A Rhinelander high school teacher and students are among the strongest supporters of a state bill requiring more financial literacy education.

Several state organizations say it’s a good cause, but the mandate would be too difficult for many local schools to implement.

Last week, three students from Rhinelander High School sat before the Assembly Education Committee in Madison.

They all said that teacher Pat Kubeny’s personal finance class was the most important class they took in high school.

“Mr. Kubeny, our business teacher at school, taught me and my classmates how to properly manage our money by budgeting and opening a Roth IRA. He also taught us the dangers of payday loans and how to use a credit card effectively,” said William Rutkowski.

“This class has personally helped me with a lot of things,” Hunter St. Louis acknowledged. “The main thing it taught me was the importance of saving money for retirement and how important it is to save money.”

The semester class is a requirement for graduation at Rhinelander, but not all schools require a financial literacy class.

A new bill would change that.
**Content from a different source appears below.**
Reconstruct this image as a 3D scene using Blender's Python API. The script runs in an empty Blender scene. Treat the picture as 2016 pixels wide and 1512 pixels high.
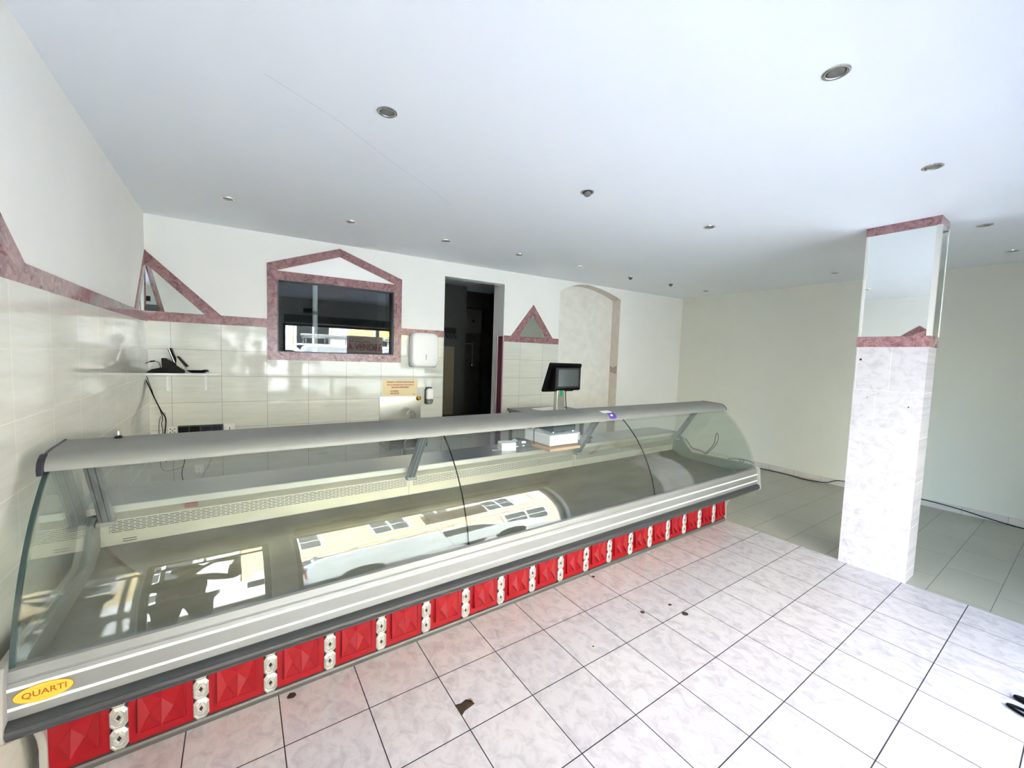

This would make a full year of financial literacy training a requirement for Wisconsin high school graduation. Kubeny supports the measure.

“If you truly value what’s best for your constituents and want them to be financially healthy, you have the power to make that happen in this bill,” said Kubeny to the committee.

But educational organizations are lining up to oppose the bill.

They point out that a 2017 law already requires schools to teach personal finance topics, but gives schools the option to incorporate them into classes like social studies and math.

Ben Niehaus is the director of member services for the Wisconsin Association of School Boards and former superintendent of Florence.

He said requiring a separate finance class was a well-intentioned move. But it’s yet another mandate that would strain schools’ resources and remove local decision-making.

“Even though I don’t run a school district now, if I had brought this in, I can guarantee there would have been a reduction in optional offerings, whether it was outright reductions or a course which, you know what, we can’t do this every year now,” Niehaus said.

Many schools, especially the smaller districts in Northwoods, don’t even employ a teacher dedicated to teaching business.

“As well-meaning as all these things are, there’s not a lot of time and space in the day,” Niehaus said. “We really think local school boards should have control over what some of these offerings are going to be and how they’re going to pan out based on who they are as individual schools.”

The Wisconsin Rural Schools Alliance is among other organizations opposing the legislation.

The bill is pending action in the legislature.